Hope you continue to enjoy Agile20xx. I went for several years and enjoyed it a great deal. Towards the end it was just to meet friends. The community learning has pretty much stopped.


Great stuff

@Tom - couldn't agree more on the lack of great / amazing content about middle of the road Agile transformation stuff. A lot of early stuff on the market, and a lot of customer success stories around ROI available. Not much - around the pain in the middle.

Sorry I missed ya this year man. I am sure we would have had a great conversation. Cheers

A counter

Tom we could always do a better job and yours isn't the first voice to ask for more technical content. Perhaps you can give us a better idea of what you would drop? As a former Stage Producer, frequent attendee and some-time speaker its hard to find the right balance on each stage. On the coaching stage we put alot of thought into finding advanced as well as introductory topics. What I struggled with was finding good introductory sessions for new coaches. So I find your thoughts quite revealing.
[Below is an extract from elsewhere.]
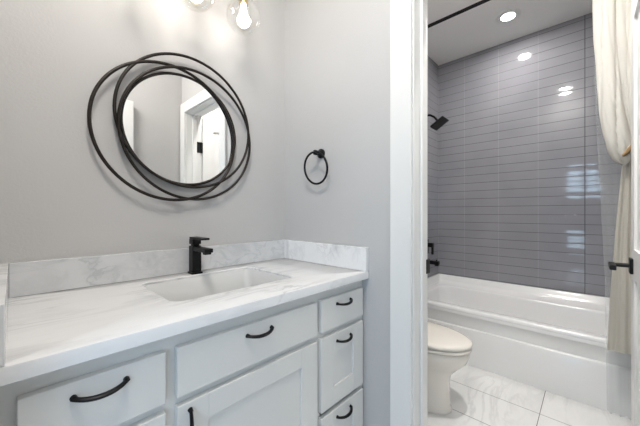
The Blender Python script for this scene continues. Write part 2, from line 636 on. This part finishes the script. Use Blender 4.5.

In addition I'm reminded that Jerry Wienberg once said that all technical problems are really human problems - hence my interest in studying human dynamics, leadership and creativity. Our session wasn't technical (Creativity for Agile Teams), but is relevant for teams that have hit their first plateau. I think you will find the same for many others.

If you disagree volunteer next year as a Stage Reviewer and help advocate for more technical content.

We're a large community and no matter what we do the conference will be wrong for some people.